International experience and growing exposure in this country indicates that social farming has significant potential to make a real and lasting difference in young people’s lives, especially those who are facing challenges, according to Social Farming Ireland policy officer Dr. Aisling Moroney.

“We know that social farming provides a real life learning experience, away from mainstream settings which are not always a good fit,” said Aisling, as she unveiled plans for many schools around the country to offer social farming programmes from next September.

“Social farming builds genuine self esteem and confidence, the kind that comes from doing a job well, from making a contribution or overcoming fears and trying something new, or mastering a new skill.

“We know from a case study in Carndonagh, that it allows some students to shine in a way that they may not be used to.”

Carndonagh Community School

Leaving Cert Applied students in Carndonagh Community School (CS), Malin Head, Co. Donegal, have revelled in the chance to take part in social farming.

Elaine Meehan, coordinator of the Leaving Cert Applied programme at Carndonagh CS, recalled her original motivation in supporting her students to take part in social farming.

“A lot comes back to the idea of active citizenship,” she said.

“I wanted them to know how a farm works, that it’s hard work. You can sit and have your cup of coffee and chat but you can also get to see new life, get mud on your hands, get dirty; the fundamentals of life.”

Since late 2018, 29 students from Carndonagh have had the chance to spend time social farming on William McLaughlin’s dairy farm, located only 7km from the school.  

For one day per week for eight weeks, and in groups of three or four, they worked alongside and with the support of William on the kind of everyday tasks typical of a farm. These included: feeding calves; moving cattle; cleaning the yard and changing the bedding; cleaning the milking parlour; dosing cattle; fencing; tidying and chopping wood.

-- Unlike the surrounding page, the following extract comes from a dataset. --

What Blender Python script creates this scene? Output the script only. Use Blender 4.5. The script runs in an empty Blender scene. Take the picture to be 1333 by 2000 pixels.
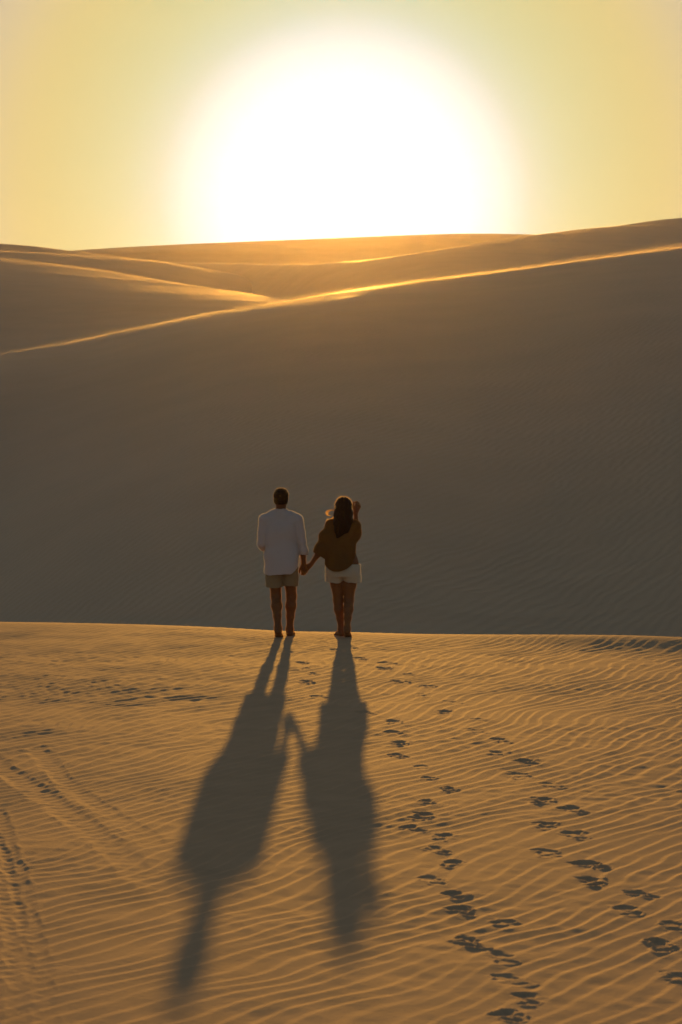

Some were lucky enough to be there when animals were born. One of the students, Laura, who spoke at a recent Social Farming Ireland online event on social farming and the Leaving Cert Applied programme, recalled witnessing a cow needing a Caesarean section

“This is real life on the farm, away from phones and distractions and a chance to be part of and contribute to something important. Of course it’s also good fun,” said Elaine.

The cheerful aspect was important to student Brendan, who said:

“It was good craic. I mean we did the work and took it seriously but at the same time, you had the craic. It was very enjoyable.”

For Laura, it was the best thing she did in the Leaving Cert Applied programme. Elaine noted that attendance was excellent, that students engaged with the social farming more than anything else they tried. There was also the buzz about it which spread throughout the student body, she said.

“It brought a real energy and excitement back to the classroom. Every week the other students would be dying to hear what had gone on,” Laura said.

Social Farming Ireland

Through Social Farming Ireland, a small but growing number of young people like Laura and Brendan are having the opportunity to take part in social farming as part of their Leaving Cert Applied programme, in Transition Year at school or through other services, with the support of teaching staff at their school.

The relationship between the social farmer and the students lies at the heart of the experience and is key to its success, according to Aisling.

“As Elaine put it, the most important thing was the respect that William showed the students and that he trusted them and let them show initiative.

“It was crucial for me that he showed them respect and understanding and that he enjoyed being with them and having the craic,” she said.

“There are now almost 100 Social Farming Ireland trained social farmers around the country who have the skills, personalities and experience to provide positive life-enhancing and in some cases, life-changing opportunities for young people in the everyday community setting of the family farm.”

The team at Social Farming Ireland recently presented their report to 35 schools from 17 counties, with many planning to offer the social farming option from September 2021.

“Our regional officers are working hard with key people in the schools to ensure everything is in place for September, when we hope the schools will be back to normal,” said Aisling.

Held via Zoom, the schools’ event had contributions from Elaine in Carndonagh school, some of the students involved and farmer, William McLaughlin.

“On the evening we also had contributions from other areas such as a farm in Waterford that has also hosted participants from a local school, and another in Leitrim that featured on ‘Ear to the Ground’ in November 2020.

“There have also been interactions with schools in Cavan and Wexford, to mention a few,” concluded Aisling.